**TASK PROMPT**: Return the lines from the one that contains "(.020,.034,.040), .75, .3, var=(.05,.055,.06), scale=7)" through the one that contains "scale2=5, stretch=(3,3,.5), bump=.3)", both included, exactly as written and with nothing added.

[Extracted data entries]
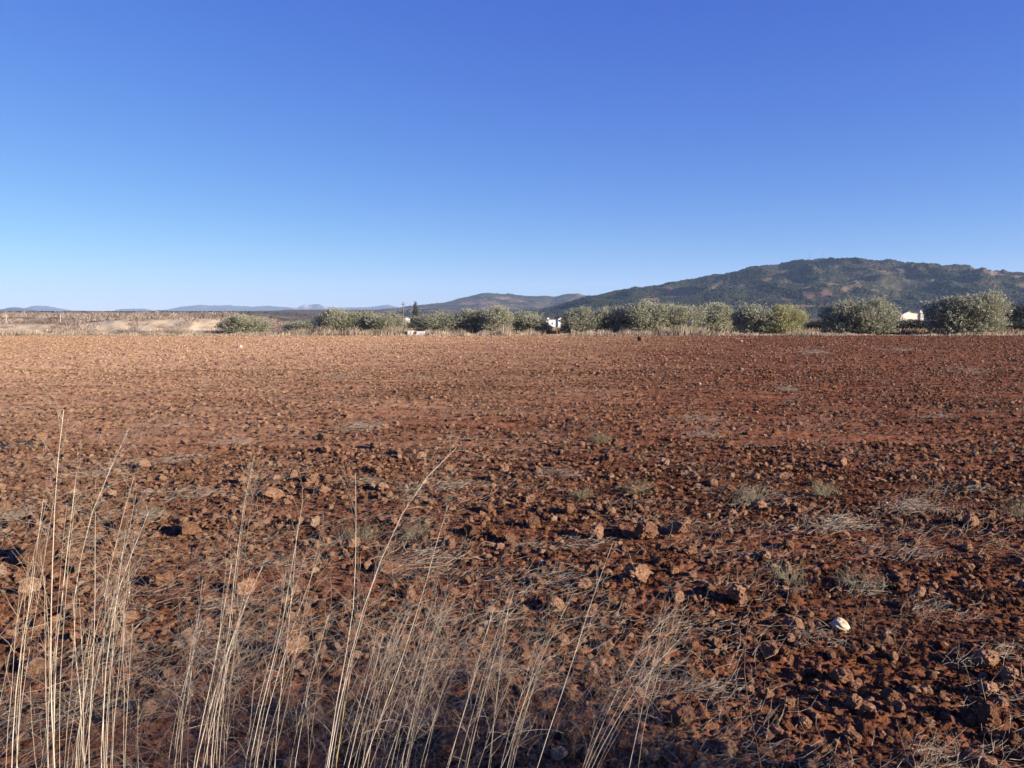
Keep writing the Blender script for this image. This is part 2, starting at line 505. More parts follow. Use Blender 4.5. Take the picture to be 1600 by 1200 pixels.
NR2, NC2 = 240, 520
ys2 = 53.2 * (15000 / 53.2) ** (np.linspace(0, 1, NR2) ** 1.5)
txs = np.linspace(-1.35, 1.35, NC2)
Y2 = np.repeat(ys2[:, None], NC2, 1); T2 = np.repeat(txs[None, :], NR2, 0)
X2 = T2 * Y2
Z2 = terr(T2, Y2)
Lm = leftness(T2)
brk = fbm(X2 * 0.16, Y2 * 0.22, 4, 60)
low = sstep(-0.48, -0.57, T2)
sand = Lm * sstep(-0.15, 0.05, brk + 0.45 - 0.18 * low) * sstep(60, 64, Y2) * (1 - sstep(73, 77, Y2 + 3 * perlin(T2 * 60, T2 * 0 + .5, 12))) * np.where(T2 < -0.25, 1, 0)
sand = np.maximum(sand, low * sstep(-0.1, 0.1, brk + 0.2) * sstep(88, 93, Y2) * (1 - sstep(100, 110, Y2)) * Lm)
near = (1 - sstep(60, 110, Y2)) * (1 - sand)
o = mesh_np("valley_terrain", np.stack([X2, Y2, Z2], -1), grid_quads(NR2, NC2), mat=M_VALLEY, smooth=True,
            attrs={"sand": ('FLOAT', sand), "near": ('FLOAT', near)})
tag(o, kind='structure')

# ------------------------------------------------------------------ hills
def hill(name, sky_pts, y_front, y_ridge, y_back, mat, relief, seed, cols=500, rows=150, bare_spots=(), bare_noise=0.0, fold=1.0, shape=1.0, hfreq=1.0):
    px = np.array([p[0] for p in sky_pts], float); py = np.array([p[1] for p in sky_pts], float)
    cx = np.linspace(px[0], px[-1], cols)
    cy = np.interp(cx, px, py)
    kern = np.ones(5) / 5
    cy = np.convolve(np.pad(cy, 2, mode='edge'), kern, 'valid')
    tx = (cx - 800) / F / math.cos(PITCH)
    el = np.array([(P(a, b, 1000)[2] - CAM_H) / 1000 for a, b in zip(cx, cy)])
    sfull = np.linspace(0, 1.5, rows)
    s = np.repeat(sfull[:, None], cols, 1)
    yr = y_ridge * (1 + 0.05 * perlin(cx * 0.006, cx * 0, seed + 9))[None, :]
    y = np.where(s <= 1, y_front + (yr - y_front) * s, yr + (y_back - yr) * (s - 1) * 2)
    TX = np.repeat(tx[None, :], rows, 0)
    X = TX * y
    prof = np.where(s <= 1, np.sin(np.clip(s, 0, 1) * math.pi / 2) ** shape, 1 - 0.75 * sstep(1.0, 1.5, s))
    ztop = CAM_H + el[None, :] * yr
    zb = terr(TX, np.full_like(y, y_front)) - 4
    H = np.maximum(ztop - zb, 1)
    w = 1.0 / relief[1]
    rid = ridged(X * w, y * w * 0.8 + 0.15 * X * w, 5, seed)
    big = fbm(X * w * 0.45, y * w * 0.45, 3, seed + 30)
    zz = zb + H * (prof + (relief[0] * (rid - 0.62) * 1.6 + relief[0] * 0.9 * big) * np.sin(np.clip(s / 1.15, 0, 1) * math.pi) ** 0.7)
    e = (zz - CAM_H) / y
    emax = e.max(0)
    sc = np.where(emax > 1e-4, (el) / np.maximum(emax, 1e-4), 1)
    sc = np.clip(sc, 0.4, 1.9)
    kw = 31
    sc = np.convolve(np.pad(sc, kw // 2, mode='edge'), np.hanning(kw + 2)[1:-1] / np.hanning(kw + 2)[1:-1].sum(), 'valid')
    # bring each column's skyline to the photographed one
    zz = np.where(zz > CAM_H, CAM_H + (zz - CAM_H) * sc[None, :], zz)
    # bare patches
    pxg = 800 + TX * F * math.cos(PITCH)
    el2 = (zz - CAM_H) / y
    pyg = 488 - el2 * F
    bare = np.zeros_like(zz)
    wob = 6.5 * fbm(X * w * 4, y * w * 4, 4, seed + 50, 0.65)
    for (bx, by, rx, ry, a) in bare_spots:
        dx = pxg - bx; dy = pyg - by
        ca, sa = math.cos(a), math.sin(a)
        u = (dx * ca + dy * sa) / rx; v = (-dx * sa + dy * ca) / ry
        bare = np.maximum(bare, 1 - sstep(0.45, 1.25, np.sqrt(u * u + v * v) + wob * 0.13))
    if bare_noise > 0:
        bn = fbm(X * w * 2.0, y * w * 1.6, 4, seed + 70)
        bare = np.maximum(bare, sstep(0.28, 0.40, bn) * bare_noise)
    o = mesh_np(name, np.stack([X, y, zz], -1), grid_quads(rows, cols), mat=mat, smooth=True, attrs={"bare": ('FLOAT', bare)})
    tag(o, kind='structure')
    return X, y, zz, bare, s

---

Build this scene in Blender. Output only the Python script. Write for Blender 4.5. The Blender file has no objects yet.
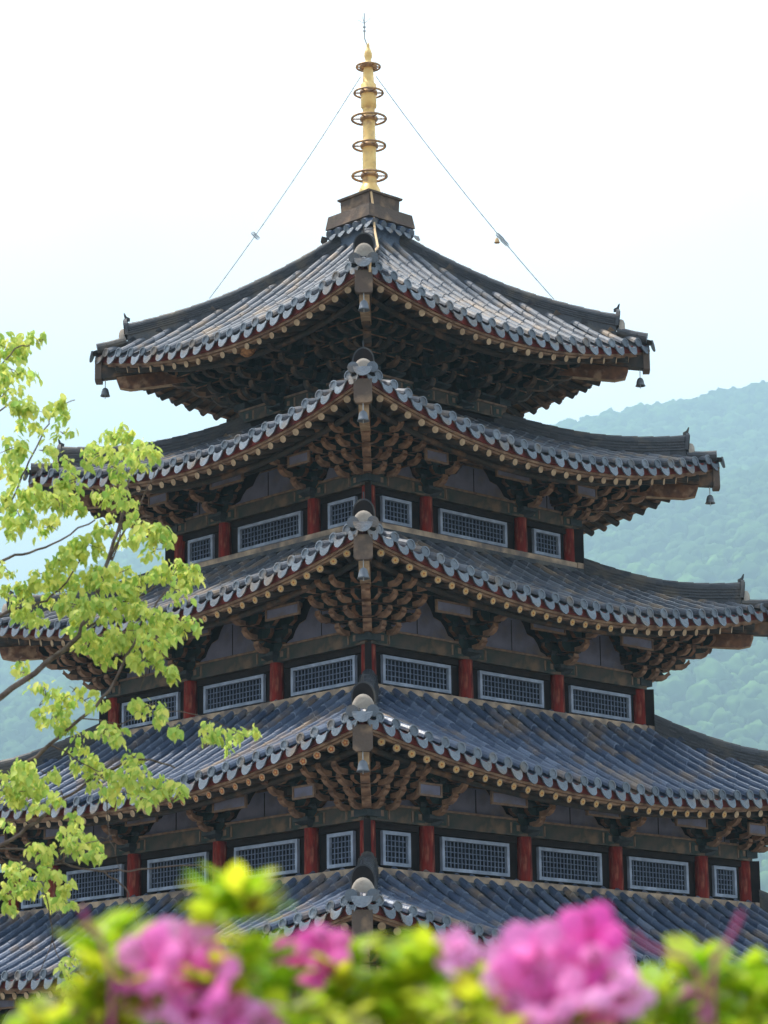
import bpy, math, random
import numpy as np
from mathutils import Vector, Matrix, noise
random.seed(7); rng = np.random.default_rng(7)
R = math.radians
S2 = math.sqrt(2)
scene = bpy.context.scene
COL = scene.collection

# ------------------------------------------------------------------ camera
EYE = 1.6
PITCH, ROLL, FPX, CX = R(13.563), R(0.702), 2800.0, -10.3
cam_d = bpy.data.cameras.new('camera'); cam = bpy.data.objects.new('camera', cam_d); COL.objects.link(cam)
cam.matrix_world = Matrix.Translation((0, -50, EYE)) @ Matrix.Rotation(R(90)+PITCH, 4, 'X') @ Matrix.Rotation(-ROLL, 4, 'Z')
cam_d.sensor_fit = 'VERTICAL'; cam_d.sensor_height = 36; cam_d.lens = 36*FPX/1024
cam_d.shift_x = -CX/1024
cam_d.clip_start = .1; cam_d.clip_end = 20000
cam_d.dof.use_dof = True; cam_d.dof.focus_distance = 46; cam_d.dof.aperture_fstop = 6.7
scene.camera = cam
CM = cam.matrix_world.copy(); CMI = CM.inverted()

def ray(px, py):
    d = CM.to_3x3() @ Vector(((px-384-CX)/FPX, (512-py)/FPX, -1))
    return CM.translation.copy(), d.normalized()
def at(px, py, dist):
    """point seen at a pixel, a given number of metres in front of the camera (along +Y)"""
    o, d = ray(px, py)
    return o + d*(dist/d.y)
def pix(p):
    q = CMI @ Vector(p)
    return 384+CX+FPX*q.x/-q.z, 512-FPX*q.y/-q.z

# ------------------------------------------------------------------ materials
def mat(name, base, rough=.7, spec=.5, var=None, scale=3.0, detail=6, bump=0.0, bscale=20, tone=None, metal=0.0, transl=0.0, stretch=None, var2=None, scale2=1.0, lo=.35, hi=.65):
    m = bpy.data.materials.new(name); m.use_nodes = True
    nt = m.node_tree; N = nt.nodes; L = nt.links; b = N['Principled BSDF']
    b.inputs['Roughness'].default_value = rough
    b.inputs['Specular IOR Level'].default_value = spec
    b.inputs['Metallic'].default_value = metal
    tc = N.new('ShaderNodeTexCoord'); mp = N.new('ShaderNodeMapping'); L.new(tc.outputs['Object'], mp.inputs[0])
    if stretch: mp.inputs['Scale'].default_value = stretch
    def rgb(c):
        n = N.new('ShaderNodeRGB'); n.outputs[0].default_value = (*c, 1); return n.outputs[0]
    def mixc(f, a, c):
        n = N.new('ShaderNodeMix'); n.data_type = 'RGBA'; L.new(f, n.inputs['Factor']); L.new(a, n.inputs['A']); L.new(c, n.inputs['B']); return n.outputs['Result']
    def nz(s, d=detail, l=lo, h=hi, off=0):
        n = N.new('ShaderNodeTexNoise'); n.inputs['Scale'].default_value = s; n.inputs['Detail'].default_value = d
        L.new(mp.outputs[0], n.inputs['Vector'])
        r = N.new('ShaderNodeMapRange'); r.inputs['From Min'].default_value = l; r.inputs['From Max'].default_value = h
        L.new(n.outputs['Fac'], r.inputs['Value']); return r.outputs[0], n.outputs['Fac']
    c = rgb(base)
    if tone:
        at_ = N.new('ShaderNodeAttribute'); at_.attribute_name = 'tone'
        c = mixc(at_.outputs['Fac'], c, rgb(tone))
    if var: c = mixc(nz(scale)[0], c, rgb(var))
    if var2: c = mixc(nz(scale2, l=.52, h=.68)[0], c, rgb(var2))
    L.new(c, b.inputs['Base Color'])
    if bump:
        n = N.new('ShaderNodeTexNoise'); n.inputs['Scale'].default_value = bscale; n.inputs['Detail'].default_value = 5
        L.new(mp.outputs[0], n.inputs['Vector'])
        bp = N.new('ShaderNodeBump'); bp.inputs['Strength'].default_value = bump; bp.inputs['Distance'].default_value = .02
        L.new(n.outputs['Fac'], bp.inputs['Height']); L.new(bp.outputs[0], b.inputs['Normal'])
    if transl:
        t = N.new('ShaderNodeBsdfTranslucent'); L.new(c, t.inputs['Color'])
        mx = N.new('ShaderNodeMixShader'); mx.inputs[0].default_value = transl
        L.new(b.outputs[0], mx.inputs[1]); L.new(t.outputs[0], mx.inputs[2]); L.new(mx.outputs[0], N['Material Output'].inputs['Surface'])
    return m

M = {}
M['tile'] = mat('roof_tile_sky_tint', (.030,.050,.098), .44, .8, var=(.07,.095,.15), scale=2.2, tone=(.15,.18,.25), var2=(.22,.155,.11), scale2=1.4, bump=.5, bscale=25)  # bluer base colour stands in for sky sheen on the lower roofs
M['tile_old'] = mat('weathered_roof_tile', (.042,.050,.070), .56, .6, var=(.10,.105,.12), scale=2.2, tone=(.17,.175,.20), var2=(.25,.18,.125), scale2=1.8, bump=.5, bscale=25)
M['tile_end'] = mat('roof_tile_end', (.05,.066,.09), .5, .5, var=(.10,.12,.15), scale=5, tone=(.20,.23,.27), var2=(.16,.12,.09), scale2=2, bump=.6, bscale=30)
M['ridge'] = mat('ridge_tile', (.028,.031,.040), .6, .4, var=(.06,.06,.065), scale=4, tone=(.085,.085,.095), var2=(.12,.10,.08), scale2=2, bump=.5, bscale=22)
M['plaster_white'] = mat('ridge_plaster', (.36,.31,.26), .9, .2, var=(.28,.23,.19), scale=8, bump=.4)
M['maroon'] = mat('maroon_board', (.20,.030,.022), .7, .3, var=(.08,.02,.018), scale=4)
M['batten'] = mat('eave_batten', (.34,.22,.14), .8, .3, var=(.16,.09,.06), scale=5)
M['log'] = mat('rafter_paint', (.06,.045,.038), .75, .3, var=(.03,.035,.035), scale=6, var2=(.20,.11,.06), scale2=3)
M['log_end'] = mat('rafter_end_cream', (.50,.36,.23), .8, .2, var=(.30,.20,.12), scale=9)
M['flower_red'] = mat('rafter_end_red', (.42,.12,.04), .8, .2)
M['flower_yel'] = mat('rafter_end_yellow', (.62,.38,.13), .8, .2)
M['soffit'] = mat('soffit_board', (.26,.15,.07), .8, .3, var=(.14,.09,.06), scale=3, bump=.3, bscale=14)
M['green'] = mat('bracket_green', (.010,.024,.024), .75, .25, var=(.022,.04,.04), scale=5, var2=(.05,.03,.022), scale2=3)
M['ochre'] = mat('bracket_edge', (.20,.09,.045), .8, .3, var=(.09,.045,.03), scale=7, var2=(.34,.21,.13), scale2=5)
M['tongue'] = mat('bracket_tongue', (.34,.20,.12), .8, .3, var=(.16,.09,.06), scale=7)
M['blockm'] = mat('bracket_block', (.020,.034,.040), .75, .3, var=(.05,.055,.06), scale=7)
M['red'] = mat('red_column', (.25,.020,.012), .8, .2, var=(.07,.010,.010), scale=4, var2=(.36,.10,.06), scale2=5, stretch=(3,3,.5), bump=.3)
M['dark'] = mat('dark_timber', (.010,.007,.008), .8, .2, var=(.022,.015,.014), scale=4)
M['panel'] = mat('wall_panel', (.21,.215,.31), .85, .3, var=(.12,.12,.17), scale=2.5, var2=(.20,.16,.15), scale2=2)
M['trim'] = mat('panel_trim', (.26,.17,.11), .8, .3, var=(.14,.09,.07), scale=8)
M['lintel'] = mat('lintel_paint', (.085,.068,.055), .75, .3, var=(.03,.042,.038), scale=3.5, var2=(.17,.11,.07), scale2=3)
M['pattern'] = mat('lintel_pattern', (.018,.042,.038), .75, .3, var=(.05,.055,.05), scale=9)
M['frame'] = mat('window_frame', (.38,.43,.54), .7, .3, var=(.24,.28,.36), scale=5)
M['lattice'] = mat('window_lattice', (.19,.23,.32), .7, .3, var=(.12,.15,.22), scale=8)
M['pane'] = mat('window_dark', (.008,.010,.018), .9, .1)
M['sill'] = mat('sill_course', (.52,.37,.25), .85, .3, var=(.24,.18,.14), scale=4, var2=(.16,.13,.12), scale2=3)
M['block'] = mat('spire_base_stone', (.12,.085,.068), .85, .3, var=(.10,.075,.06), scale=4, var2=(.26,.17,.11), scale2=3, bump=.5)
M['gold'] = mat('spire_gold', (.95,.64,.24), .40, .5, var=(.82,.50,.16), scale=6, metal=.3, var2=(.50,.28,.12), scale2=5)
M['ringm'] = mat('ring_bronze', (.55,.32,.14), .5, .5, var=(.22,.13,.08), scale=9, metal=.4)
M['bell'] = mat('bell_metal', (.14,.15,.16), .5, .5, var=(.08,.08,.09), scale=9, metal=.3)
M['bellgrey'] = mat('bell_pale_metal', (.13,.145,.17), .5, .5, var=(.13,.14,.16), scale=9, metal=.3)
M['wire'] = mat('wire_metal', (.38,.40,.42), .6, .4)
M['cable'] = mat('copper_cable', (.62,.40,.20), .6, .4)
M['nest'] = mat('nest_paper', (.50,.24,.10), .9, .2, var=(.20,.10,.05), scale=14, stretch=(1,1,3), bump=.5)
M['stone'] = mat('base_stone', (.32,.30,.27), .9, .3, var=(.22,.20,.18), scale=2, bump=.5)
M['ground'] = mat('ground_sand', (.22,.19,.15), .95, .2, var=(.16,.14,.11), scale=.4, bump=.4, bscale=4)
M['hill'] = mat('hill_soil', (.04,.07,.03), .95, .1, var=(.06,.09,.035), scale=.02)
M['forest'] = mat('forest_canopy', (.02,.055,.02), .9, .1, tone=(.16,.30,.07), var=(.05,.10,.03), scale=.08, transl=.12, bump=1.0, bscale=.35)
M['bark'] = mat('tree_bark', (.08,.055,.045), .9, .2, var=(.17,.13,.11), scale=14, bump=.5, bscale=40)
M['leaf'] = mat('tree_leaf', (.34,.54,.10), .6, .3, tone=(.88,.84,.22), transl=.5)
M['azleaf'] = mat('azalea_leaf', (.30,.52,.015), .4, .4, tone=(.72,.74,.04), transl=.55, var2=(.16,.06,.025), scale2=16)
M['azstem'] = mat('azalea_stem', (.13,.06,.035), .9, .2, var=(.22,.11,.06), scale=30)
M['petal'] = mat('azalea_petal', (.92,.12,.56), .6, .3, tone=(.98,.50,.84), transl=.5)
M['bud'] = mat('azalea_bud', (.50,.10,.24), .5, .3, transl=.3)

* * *

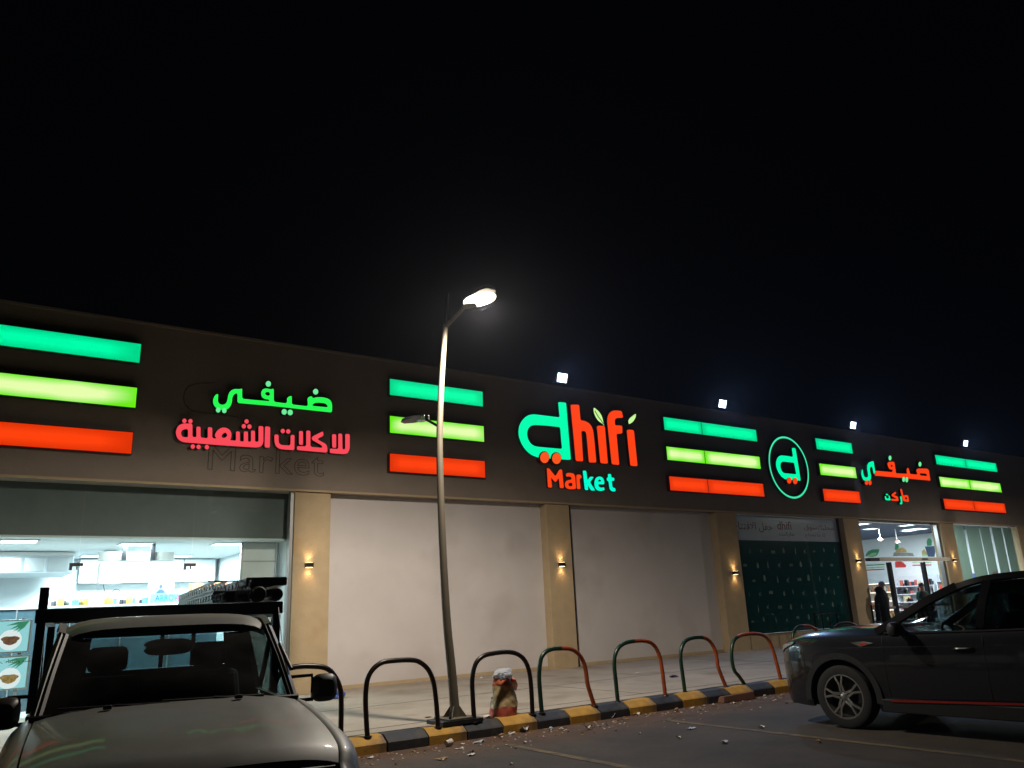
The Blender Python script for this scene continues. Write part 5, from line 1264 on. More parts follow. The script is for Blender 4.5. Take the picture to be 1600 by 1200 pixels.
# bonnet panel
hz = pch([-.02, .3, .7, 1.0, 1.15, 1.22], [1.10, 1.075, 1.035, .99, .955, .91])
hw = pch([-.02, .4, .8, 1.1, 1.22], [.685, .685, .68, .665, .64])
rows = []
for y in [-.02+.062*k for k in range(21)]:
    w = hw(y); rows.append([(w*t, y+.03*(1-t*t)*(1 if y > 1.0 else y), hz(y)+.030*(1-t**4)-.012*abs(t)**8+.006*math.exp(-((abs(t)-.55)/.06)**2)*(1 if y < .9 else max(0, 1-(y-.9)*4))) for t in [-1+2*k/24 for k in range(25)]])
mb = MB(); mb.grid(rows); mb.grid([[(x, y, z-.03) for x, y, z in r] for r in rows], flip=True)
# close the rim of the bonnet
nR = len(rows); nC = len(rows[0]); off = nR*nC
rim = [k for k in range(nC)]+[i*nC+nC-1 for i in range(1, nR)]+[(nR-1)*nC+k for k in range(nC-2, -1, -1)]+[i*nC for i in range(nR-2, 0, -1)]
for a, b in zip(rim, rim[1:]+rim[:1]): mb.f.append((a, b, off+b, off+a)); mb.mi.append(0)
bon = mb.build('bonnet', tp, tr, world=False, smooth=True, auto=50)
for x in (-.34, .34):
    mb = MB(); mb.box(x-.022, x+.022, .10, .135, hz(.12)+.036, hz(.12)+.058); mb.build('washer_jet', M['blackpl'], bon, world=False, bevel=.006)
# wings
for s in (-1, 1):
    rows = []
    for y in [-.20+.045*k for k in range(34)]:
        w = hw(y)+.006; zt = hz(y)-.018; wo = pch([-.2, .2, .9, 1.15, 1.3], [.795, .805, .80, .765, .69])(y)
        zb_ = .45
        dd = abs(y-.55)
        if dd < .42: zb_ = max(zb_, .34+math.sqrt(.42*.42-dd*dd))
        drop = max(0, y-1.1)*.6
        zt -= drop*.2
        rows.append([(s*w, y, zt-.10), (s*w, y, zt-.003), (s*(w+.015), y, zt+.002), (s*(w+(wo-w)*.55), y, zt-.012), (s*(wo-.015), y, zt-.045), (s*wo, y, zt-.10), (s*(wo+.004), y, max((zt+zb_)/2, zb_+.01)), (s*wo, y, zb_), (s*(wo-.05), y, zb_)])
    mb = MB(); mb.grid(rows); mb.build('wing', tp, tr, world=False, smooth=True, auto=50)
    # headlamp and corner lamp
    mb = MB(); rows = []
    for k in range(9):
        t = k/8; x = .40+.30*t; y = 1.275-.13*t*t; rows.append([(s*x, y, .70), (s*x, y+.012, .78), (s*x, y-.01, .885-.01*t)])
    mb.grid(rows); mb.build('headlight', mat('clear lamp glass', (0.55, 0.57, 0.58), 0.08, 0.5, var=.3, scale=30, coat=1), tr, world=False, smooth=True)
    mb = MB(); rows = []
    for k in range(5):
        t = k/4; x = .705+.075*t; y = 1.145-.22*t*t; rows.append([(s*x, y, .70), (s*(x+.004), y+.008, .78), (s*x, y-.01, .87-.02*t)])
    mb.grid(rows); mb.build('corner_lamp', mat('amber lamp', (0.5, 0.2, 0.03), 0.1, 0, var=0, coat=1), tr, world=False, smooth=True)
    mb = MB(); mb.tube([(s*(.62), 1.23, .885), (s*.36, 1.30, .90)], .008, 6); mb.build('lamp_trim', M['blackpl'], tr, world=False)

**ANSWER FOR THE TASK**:
M['blockm'] = mat('bracket_block', (.020,.034,.040), .75, .3, var=(.05,.055,.06), scale=7)
M['red'] = mat('red_column', (.25,.020,.012), .8, .2, var=(.07,.010,.010), scale=4, var2=(.36,.10,.06), scale2=5, stretch=(3,3,.5), bump=.3)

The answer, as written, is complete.